The latest incident that has yet again exposed India’s nefarious designs is the arrest of a serving Indian Naval officer and RAW agent Kulbhushan Jadhav in Balochistan by Pakistan’s security forces in March 2016. Jadhav openly confessed that during his stay in and around Pakistan he contacted and funded various Baloch separatist leaders and insurgents, including Dr Allah Nazar Baloch, to cause damage to the China-Pakistan Economic Corridor project (CPEC) as well as Gwadar Port, create unrest in Karachi and Balochistan by extending support to elements working against Pakistan’s solidarity. Besides undermining CPEC, the mission of terror-spy included establishing a ‘Tiger force’ in Karachi aimed at triggering sectarian rift in the city.

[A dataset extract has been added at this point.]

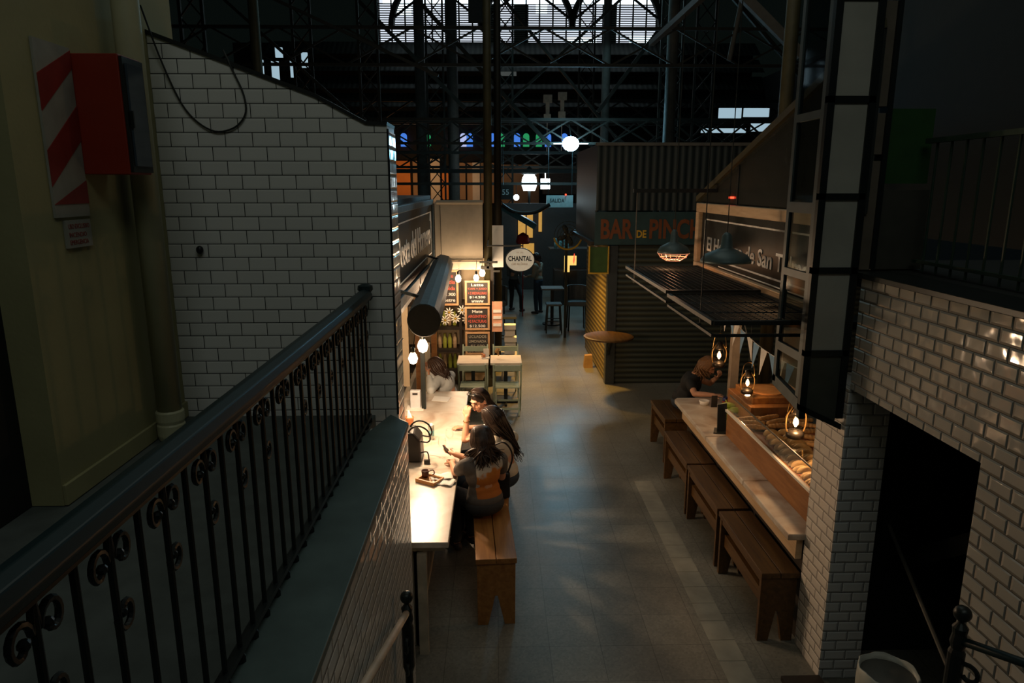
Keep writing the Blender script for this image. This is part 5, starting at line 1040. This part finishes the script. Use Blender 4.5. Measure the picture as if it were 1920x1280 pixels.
# lamps far
hb = root('bay_lamp', 'bright blue white lamp with a wide flat shade over the passage', 'lamp', (2.0, 20, 4.65))
MB().ell((2.07, 20, 4.66), .23, .23, .20, 18).build('bulb', M['cool'], hb, smooth=True)
MB().box(1.60, 2.55, 19.95, 20.05, 4.655, 4.67).build('reflector', M['coolw'], hb); MB().tube([(2.07, 20, 4.84), (2.07, 20.5, 5.2)], .02, 6).build('stem', M['iron'], hb)
point('light_cool', (2.0, 19.5, 4.4), 70, (.28, .78, 1.0), .2)
ll = root('street_lantern', 'white lit glass lantern on a dark post in the passage', 'lamp', (1.35, 28, 0))
MB().lathe((1.3, 28, 3.35), [(.30, 0), (.42, .25), (.36, .5), (.26, .62)], 4).build('glass_head', M['coolw'], ll); MB().lathe((1.3, 28, 3.98), [(.42, 0), (.2, .16), (.02, .3)], 4).tube([(1.3, 28, 0), (1.3, 28, 3.35)], .05, 8).build('post', M['iron'], ll)
single('light_box', MB().box(1.70, 2.05, 27.2, 27.3, 3.42, 3.8).box(1.86, 1.88, 27.12, 27.25, 3.7, 4.05), M['coolw'], 'small white lit panel right of the glass lantern', 'light')
gl = root('globe_light', 'small round white globe light below the lantern', 'light', (.624, 22, 3.1)); MB().ell((.624, 22, 3.18), .09).build('globe', M['coolw'], gl, smooth=True); MB().tube([(.624, 22.05, 3.26), (.624, 22.05, 3.56)], .01, 5).build('stem', M['iron'], gl)
point('light_pass', (1.0, 21, 3.0), 22, (.75, .95, 1.0), .1)
sd = root('exit_sign', 'pale SALIDA sign above the passage', 'sign', (1.6, 20.5, 3.0))
MB().box(1.45, 2.22, 20.5, 20.55, 2.92, 3.26).build('panel', mat('sign_grey', (.20, .24, .22), .6), sd)
text('SALIDA', 'lettering', M['iron'], sd, (1.55, 20.498, 3.06), (1, 0, 0), (0, 0, 1), .42, .11, .004, bold=.01)
MB().tube([(1.5, 20.52, 3.26), (1.5, 20.52, 4.7)], .01, 5).tube([(2.18, 20.52, 3.26), (2.18, 20.52, 4.7)], .01, 5).build('hanger', M['iron'], sd)
single('red_indicator', MB().ell((2.0, 20.45, 3.28), .025), M['redl'], 'tiny red light on top of the SALIDA sign', 'light')
ns = root('number_sign', 'dark sign with the pale number 155 on the left of the passage', 'sign', (.1, 20.4, 3.2))
MB().box(-.05, .48, 20, 20.04, 3.15, 3.55).build('panel', M['shelf'], ns); text('155', 'lettering', M['white'], ns, (.10, 19.998, 3.28), (1, 0, 0), (0, 0, 1), .26, .15, .003, bold=.01)
MB().tube([(.2, 20.02, 3.55), (.2, 20.48, 4.75)], .01, 5).build('hanger', M['iron'], ns)
# far stalls
aw = root('stall_awning', 'teal awning sloping over the left far stall', 'awning', (.3, 18.5, 2.4))
MB().prism([(.05, 18.6, 2.95), (.20, 18.6, 3.02), (1.05, 18.2, 2.55), (.98, 18.2, 2.42)], (0, 1.6, 0)).build('cloth', M['tealaw'], aw)
MB().tube(spline([(.15, 18.5, 3.05), (.5, 18.5, 2.85), (1.0, 18.5, 2.85), (1.4, 18.5, 3.05)]), .05, 8).build('scalloped_edge', M['iron'], aw)
MB().bar((.05, 18.6, 0), (.05, 18.6, 2.95), .05, .05).build('pole', M['iron'], aw)
fs = root('far_stall', 'dark stall with amber lit panels at the end of the passage', 'stall', (1.2, 24, 0))
MB().box(.2, 3.4, 24.2, 24.4, 0, 2.95).build('front', M['shelf'], fs)
for (x0, x1, z0, z1, m) in [(.75, 1.0, 1.8, 2.6, 'yellow'), (1.05, 1.25, 1.8, 2.6, 'yellow'), (1.45, 1.56, 2.0, 2.7, 'orange'), (.85, 1.3, 1.25, 1.6, 'yellow')]:
    MB().box(x0, x1, 24.12, 24.2, z0, z1).build('amber_panel', mat('amber_lit', (.5, .25, .04), .5, emit=(1, .5, .1), estr=.45), fs)
rcl = single('red_parasol', MB().lathe((.72, 19.0, 2.0), [(.17, 0), (.19, .06), (.15, .22), (.02, .30)], 8).tube([(.72, 19.0, 0), (.72, 19.0, 2.1)], .015, 6), M['redc'], 'small closed red parasol behind the oval sign', 'parasol')
ks = root('drinks_counter', 'dark drinks counter with bottles at the right end of the passage', 'counter', (2.3, 21, 0))
MB().box(1.75, 3.4, 20.9, 21.6, 0, 1.05).build('base', M['shelf'], ks); MB().box(1.6, 3.4, 20.8, 21.6, 1.65, 1.70).build('shelf', M['shelf'], ks)
MB().box(3.3, 3.4, 20.9, 21.6, 1.05, 2.6).build('side', M['shelf'], ks)
for k, x in enumerate((1.78, 1.92)): single('water_bottle', MB().lathe((x, 21, 1.70), [(.05, 0), (.05, .18), (.02, .26), (.02, .30)], 12), M['label'], 'pale bottle on the dark drinks shelf, %s of two' % ('left' if k == 0 else 'right'), 'bottle', smooth=True)
single('teal_box', MB().box(2.02, 2.16, 20.95, 21.05, 1.70, 1.95), M['label'], 'teal printed box beside the bottles on the dark shelf', 'box')
lps = root('lit_poster', 'glowing yellow and red poster low at the right end of the passage', 'poster', (2.2, 20.7, 1.1))
MB().box(2.02, 2.38, 20.74, 20.78, 1.22, 1.5).box(2.02, 2.18, 20.74, 20.78, 1.02, 1.22).build('panel', M['screen'], lps); MB().box(2.05, 2.12, 20.75, 20.79, 0, 1.02).build('post', M['shelf'], lps)
MB().prism([(2.30, 20.73, 1.25), (2.34, 20.73, 1.4), (2.31, 20.73, 1.58), (2.27, 20.73, 1.35)], (0, .01, 0)).build('red_shape', M['redl'], lps)
single('back_beam', MB().box(-8, 10, 27, 27.15, 4.0, 4.15), M['truss'], 'long dark horizontal beam in front of the orange bays', 'beam')
single('low_back_beam', MB().box(-8, 8, 22, 22.1, 3.55, 3.63), M['truss'], 'long dark low beam crossing above the SALIDA sign', 'beam')
struct('wall_side_left', MB().box(-14, -13.8, 5, 40, 0, 9), M['dark']); struct('wall_side_right', MB().box(13.8, 14, 5, 40, 0, 9), M['dark'])
point('light_orange', (-4.5, 37.5, 4.2), 70, (1, .45, .15), .3); point('light_orange', (-1.6, 37.5, 4.0), 40, (1, .5, .2), .3)
la = bpy.data.lights.new('light_amber', 'SPOT'); la.energy = 420; la.color = (1, .52, .10); la.spot_size = math.radians(115); la.spot_blend = .9; la.shadow_soft_size = .12
lo = bpy.data.objects.new('light_amber', la); C.objects.link(lo); lo.location = (.95, 12.9, 2.75)
for o in bpy.data.objects:
    if '_o' in o.keys(): del o['_o']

Upon his voluntary confessions of committing the acts of terror and espionage inside Pakistan, Jadhav was sentenced to death by a military court in April 2017. As expected, India first denied having anything to do with Kulbushan Jadhav, but soon moved the International Court of Justice (ICJ) in May the same year against the verdict.
Being a staunch follower of the supremacy of law, Pakistan has not only deferred Kulbhushan’s execution till adjudication of the case but also decided to prove his criminal doings before the ICJ. The stage is now all set at Hague as the designated ICJ Bench is initiating its proceedings on Jadhav from 18 to 21 February 2019 with councils from both the sides making initial-submissions and closing-submissions alternatively during the four-day hearings. While Jadhav’s written/oral confessions and his valid Indian passport having Muslim name (Mubarak Hussain Patel) are Pakistan’s strongest evidence against him, India would surely try to hoodwink ICJ hiding behind the provisions of the Vienna Convention on consulars as well as prisoners-of-war.
Irrespective of what comes out of the ICJ’s proceedings this week, there is no denying the fact that the confessions of all the Indian spies nabbed by Pakistan over the years proved that Indian RAW has been audaciously indulged in terror-spying in and around Pakistan. More absurd has been the Indian response every time a RAW agent is caught red-handed in Pakistan. Initially India always refuses to accept them to be Indian citizens at all, yet after few weeks each one of them abruptly becomes the “proud son of the soil” for both Indian officials and media – Kulbushan Jadhav is the case in point. Indeed, India must do a sincere soul-searching and introspection, at least for once in her national life-time, to make herself realize that putting next-door neighbour’s house on fire means nothing less than torching your own home consequently. Especially, when insurgent air inside your very courtyard merely needs a tiny spark from outside to become an outraging inferno of disintegration.